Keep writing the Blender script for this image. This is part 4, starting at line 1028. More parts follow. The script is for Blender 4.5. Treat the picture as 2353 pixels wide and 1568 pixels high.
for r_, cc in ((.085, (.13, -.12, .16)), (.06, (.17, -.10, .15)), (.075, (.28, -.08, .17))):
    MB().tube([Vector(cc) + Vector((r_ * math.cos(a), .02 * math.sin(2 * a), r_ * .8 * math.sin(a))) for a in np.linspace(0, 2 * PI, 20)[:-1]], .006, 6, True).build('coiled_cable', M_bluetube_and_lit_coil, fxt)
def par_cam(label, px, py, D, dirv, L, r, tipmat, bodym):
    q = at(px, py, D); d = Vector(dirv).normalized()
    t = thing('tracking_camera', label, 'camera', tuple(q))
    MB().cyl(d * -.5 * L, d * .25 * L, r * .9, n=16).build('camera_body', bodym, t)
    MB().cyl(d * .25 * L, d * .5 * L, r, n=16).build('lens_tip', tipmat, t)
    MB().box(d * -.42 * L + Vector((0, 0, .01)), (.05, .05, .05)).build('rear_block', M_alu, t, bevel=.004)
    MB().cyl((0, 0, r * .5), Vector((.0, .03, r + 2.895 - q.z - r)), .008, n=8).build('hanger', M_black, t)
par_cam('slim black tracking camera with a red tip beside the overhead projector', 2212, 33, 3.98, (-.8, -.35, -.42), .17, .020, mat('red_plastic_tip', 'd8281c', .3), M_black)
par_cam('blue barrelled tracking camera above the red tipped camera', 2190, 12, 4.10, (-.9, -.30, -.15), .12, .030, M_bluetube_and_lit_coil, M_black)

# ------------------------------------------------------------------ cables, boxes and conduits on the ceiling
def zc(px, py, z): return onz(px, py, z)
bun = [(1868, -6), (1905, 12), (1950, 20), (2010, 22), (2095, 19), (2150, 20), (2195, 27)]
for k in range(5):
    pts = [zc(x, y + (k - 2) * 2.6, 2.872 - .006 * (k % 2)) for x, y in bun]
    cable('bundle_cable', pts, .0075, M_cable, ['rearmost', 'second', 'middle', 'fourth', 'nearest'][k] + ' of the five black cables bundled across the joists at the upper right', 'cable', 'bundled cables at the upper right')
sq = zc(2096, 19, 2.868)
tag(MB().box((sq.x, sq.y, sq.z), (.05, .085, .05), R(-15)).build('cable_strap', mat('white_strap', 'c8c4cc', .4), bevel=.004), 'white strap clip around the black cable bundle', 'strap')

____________

Recopy the whole listing exactly.

Keep writing the Blender script for this image. This is part 4, starting at line 1028. More parts follow. The script is for Blender 4.5. Treat the picture as 2353 pixels wide and 1568 pixels high.
for r_, cc in ((.085, (.13, -.12, .16)), (.06, (.17, -.10, .15)), (.075, (.28, -.08, .17))):
    MB().tube([Vector(cc) + Vector((r_ * math.cos(a), .02 * math.sin(2 * a), r_ * .8 * math.sin(a))) for a in np.linspace(0, 2 * PI, 20)[:-1]], .006, 6, True).build('coiled_cable', M_bluetube_and_lit_coil, fxt)
def par_cam(label, px, py, D, dirv, L, r, tipmat, bodym):
    q = at(px, py, D); d = Vector(dirv).normalized()
    t = thing('tracking_camera', label, 'camera', tuple(q))
    MB().cyl(d * -.5 * L, d * .25 * L, r * .9, n=16).build('camera_body', bodym, t)
    MB().cyl(d * .25 * L, d * .5 * L, r, n=16).build('lens_tip', tipmat, t)
    MB().box(d * -.42 * L + Vector((0, 0, .01)), (.05, .05, .05)).build('rear_block', M_alu, t, bevel=.004)
    MB().cyl((0, 0, r * .5), Vector((.0, .03, r + 2.895 - q.z - r)), .008, n=8).build('hanger', M_black, t)
par_cam('slim black tracking camera with a red tip beside the overhead projector', 2212, 33, 3.98, (-.8, -.35, -.42), .17, .020, mat('red_plastic_tip', 'd8281c', .3), M_black)
par_cam('blue barrelled tracking camera above the red tipped camera', 2190, 12, 4.10, (-.9, -.30, -.15), .12, .030, M_bluetube_and_lit_coil, M_black)

# ------------------------------------------------------------------ cables, boxes and conduits on the ceiling
def zc(px, py, z): return onz(px, py, z)
bun = [(1868, -6), (1905, 12), (1950, 20), (2010, 22), (2095, 19), (2150, 20), (2195, 27)]
for k in range(5):
    pts = [zc(x, y + (k - 2) * 2.6, 2.872 - .006 * (k % 2)) for x, y in bun]
    cable('bundle_cable', pts, .0075, M_cable, ['rearmost', 'second', 'middle', 'fourth', 'nearest'][k] + ' of the five black cables bundled across the joists at the upper right', 'cable', 'bundled cables at the upper right')
sq = zc(2096, 19, 2.868)
tag(MB().box((sq.x, sq.y, sq.z), (.05, .085, .05), R(-15)).build('cable_strap', mat('white_strap', 'c8c4cc', .4), bevel=.004), 'white strap clip around the black cable bundle', 'strap')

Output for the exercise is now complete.